The 1924 and 1931 contests were both marked by personal attacks on both sides and loud allegations of voter fraud, but the fear of dramatic increases in taxes outside the city resulted in the consolidation plan’s defeat. In 1924, a 70% voter turnout of more than 14,000 defeated the proposal by only 660 votes. The city-county divide was evident in the vote in one Butte precinct, with 374 votes for consolidation and only 87 against, but in Dublin Gulch, outside the city limits, the anti-consolidation vote was 503 against to 65 for the plan.
A handful of challenges to potential voters led the losing consolidationists to claim widespread suppression of votes that would have been cast by their supporters, but the loss was ultimately certified.
The very concept of consolidation had gone to the Montana Supreme Court, which ruled the idea constitutional on April 26, 1924, allowing barely more than two weeks until the election that defeated the plan.

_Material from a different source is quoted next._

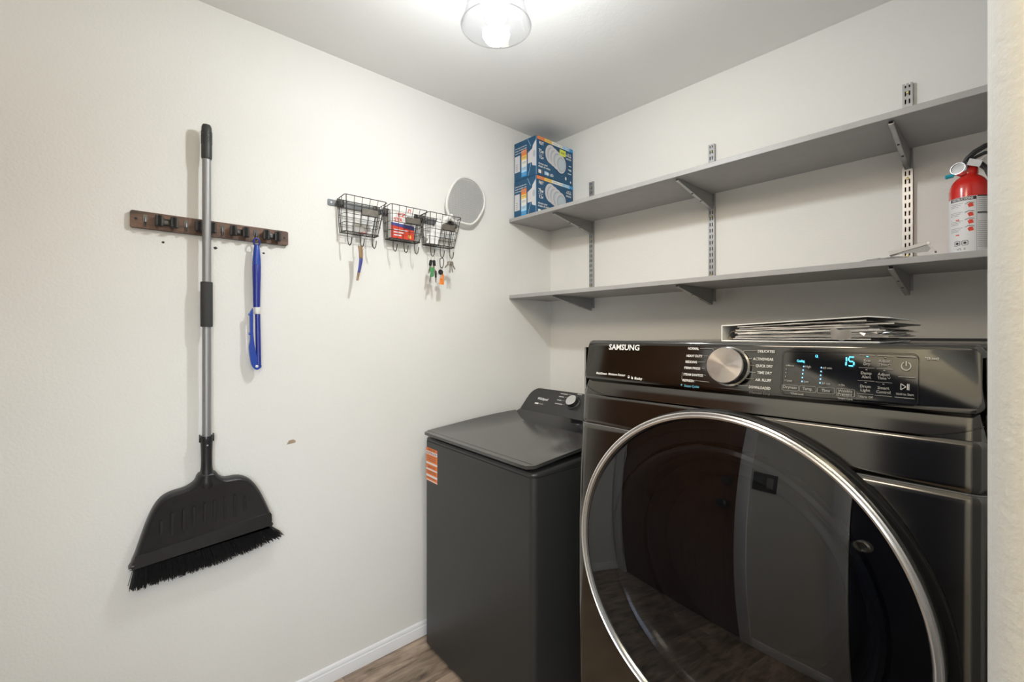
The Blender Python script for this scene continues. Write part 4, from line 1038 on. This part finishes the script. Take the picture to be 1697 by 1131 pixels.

The Anaconda and Clark mining companies, together with most Butte merchants, supported consolidation in 1924 and expressed that loudly in both the Standard and the Miner newspapers. By 1931 there was support from at least some labor organizations as well, notably the Clerks’ Union.
The 1931 contest was even more acrimonious than the 1924 battle. “FIGHT FOR HONEST ELECTION,” proclaimed the Montana Standard, with an editorial sidebar titled “Will Truth Triumph or Bunk Prevail?” “What a sordid story of deceit and imposition, of knavery and heartlessness,” the Standard alleged of the anti-consolidationists’ claim that passing the measure would eliminate widows’ pension funds and assistance for the poor – a captivating argument as the Great Depression took hold in Butte.
The 1931 proposal was soundly defeated. It passed in the city by a vote of 5543 to 5090, but the county, including areas such as Meaderville and McQueen, voted it down by 4144 to just 848 votes.
Little had changed in 1963, when a new consolidation plan suffered the worst defeat yet, with 10,359 votes against to only 6633 for. So why did Butte and Silver Bow County finally merge in 1977?
Most analysts point to the ongoing decline in Butte’s economy and the plummeting tax base as reasons that finally led to consolidation. Suzanne Leland in her overview also suggests that a strong perception of corrupt government in the late 1960s and early 1970s led to an attitude of “throw the bums out.” And an additional factor may have been the fact that for the first time, the Government Study Commission that proposed the change excluded elected officials.
In any case, the combined city and county of Butte-Silver Bow was established in 1977, with one hold-out: Walkerville voted to remain independent, its own incorporated town, not part of Butte-Silver Bow.